A lo largo de setenta años, Zúñiga ha gestado su obra. Dejando aparte los textos sobre literatura rusa, empezó con dos novelas: Inútiles totales (1951), sobre su experiencia en el servicio militar, y la ya mencionada El coral y las aguas (1962), que traslada a la Grecia clásica una situación de oprobio como la que sufría España bajo la implacable dictadura franquista.

Habituados los lectores de aquellos años al discurso directo del socialrealismo, la sustancia metafórica de esta novela no fue entendida. Zúñiga quedó afectado y no volvió a publicar hasta veinte años después, en que se sirvió del cuento para transmitir de forma directa y accesible el panorama de la supervivencia en el Madrid sitiado por la guerra.

Juan Eduardo Zúñiga eligió para expresarse la forma del cuento porque, como llegó a decir, “tiene la medida de mi respiración”. La Trilogía de la guerra civil que inició entonces pasa por ser su obra mayor. Consta de tres volúmenes de relatos excepcionales, entre los que destaca “Rosa de Madrid”, emblemático de la preocupación que domina al autor en esta obra: resaltar la rebelión de la ciudadanía frente al espacio militarizado por los invasores de la capital. El ciudadano que sufre las bombas y las descargas de fusilería sigue con su vida cotidiana y no dejará de hacerlo porque en esta actitud digna y civilizada reside su respuesta a la barbarie.

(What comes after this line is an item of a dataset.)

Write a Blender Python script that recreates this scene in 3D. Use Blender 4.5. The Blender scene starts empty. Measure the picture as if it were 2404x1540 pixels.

En los restantes libros de relatos, Zúñiga retrocede en el tiempo: aborda el Madrid de Larra en Flores de plomo, la ciudad medieval en Brillan monedas oxidadas y en otros dos libros, Misterios de las noches y los días y el más reciente, Fábulas irónicas reincide en la fórmula utilizada en El coral y las aguas de trasplantar a remotos países y épocas pretéritas situaciones que afectan al lector contemporáneo de su obra.

Así hemos llegado al centenario de nuestro amigo el próximo día 24 de este mes de enero. A nuestro amigo le agrada ser distinguido con intervenciones y homenajes, pero también se fatiga. Porque algo no funciona en nuestro mundo literario cuando un escritor tiene que cumplir cien años para que lo conozcan sus lectores.